Между тем Александр I продолжал дольше воплощать свои планы по восстановлению Польши фактически в границах Речи Посполитой. 1 июля 1817 года создан особый Литовский корпус для служения в нём сорока тысяч уроженцев Виленской, Гродненской, Минской, Волынской и Подольской губерний, а также Белостокского округа. В этот полк откомандировывались и русские гвардейцы, имевшие в перечисленных землях поместья. Мало того, воины корпуса обмундировывались по польскому образцу, и герб его также оказался необычным: на груди двуглавого российского орла вместо Святого Георгия, поражающего копьём змия, разместился заимствованный с государственного герба Литвы так называемый «погонь» – всадник с мечом в деснице. Русские военные были в ярости, особенно негодовал генерал-майор М.Ф. Орлов. Появились предположения, что самодержец готов воплотить свои планы в жизнь на очередном сейме в 1818 году. Тогда члены «Союза спасения», собравшиеся в Москве в 1817 году, незадолго до намеченного события, решили упредить нежелательные действия Александра I. Завесу тайны над случившимся тогда в Белокаменной, приоткрыл А.С. Пушкин в сохранившихся XIV и XV строфах написанной болдинской осенью 1830 года Десятой главы своего романа в стихах «Евгений Онегин»:
Витийством резким знамениты,
Сбирались члены сей семьи
У беспокойного Никиты,
У осторожного Ильи…
Друг Марса, Вакха и Венеры,
Тут Лунин дерзко предлагал
Свои решительные меры
И вдохновенно бормотал.
Читал свои ноэли Пушкин,
Меланхолический Якушкин,
Казалось, молча обнажал
Цареубийственный кинжал.
Однако то, что конспираторы из московского Союза Спасения решили в 1817 году прибегнуть к убийству государя, выплыло на свет только при допросах декабристов. И тут судьи с удивлением узнали, что преступные заговорщики, оказывается, защищали и отстаивали интересы дворянского сословия до такой степени, что решили кинуть жребий, кому выпадет честь убить императора Александра I. Поскольку Якушкин готов был покончить с собой из-за несчастной любви, то он решил принести свою жизнь в жертву на алтарь Отечества. В петербургском отделении Союза Спасения, узнав о чересчур опасных планах, «устрашились или образумились», тут же дезавуировав толки о «польских» замыслах государя. Недовольный и разочарованный Якушкин тогда покинул тайное общество. Однако самодержец, узнав в первой декаде января 1818 года о замыслах заговорщиков и вызове Якушкина на цареубийство, резко упал духом и сделался очень мрачным. Речь Посполитая восстановлена не была.[220] Всё как бы вернулось на круги своя.
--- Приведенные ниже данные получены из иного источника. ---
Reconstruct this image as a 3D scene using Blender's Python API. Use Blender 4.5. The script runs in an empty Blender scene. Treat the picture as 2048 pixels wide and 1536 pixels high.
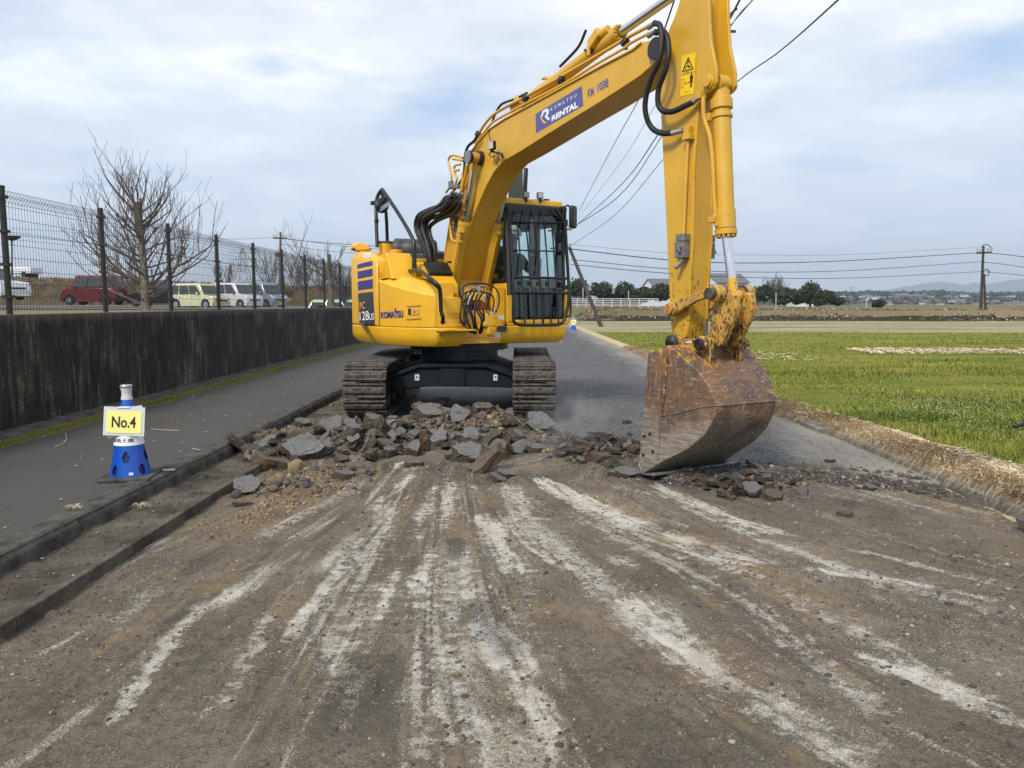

Но 19 ноября 1825 года Александр I скончался в далёком Таганроге, и на российский престол взошёл Николай I. Несмотря на то что в конституции, дарованной Польше его старшим братом, параграф 45 гласил: «Все наши преемники в королевстве Польском обязаны короновать себя королями польскими в столице по обряду, который мы установили, и они будут приносить следующую присягу: „Я клянусь и обещаю перед Богом и на Евангелии поддерживать и всей моей властью побуждать к выполнению конституционной хартии“», при Александре I так и не успели выработать нужный церемониал. В апреле 1826 года в Варшаве провели символический ритуал погребения усопшего в Таганроге императора. Во главе траурного шествия несли исполненные польским ювелиром Александром-Жаном-Константином Норблином (1777–1828) бронзовые, но от обильной позолоты казавшиеся чисто золотыми, скипетр, а также ослепительно сверкавшие цветными стёклами корону, державу и меч. С 1832 года эти знаки монаршей власти оказались в Оружейной палате Московского Кремля, а через девяносто лет выданы в Варшаву по требованию польского государства. Считается, что при разрушении Королевского замка в годы Второй мировой войны корона погибла.[221]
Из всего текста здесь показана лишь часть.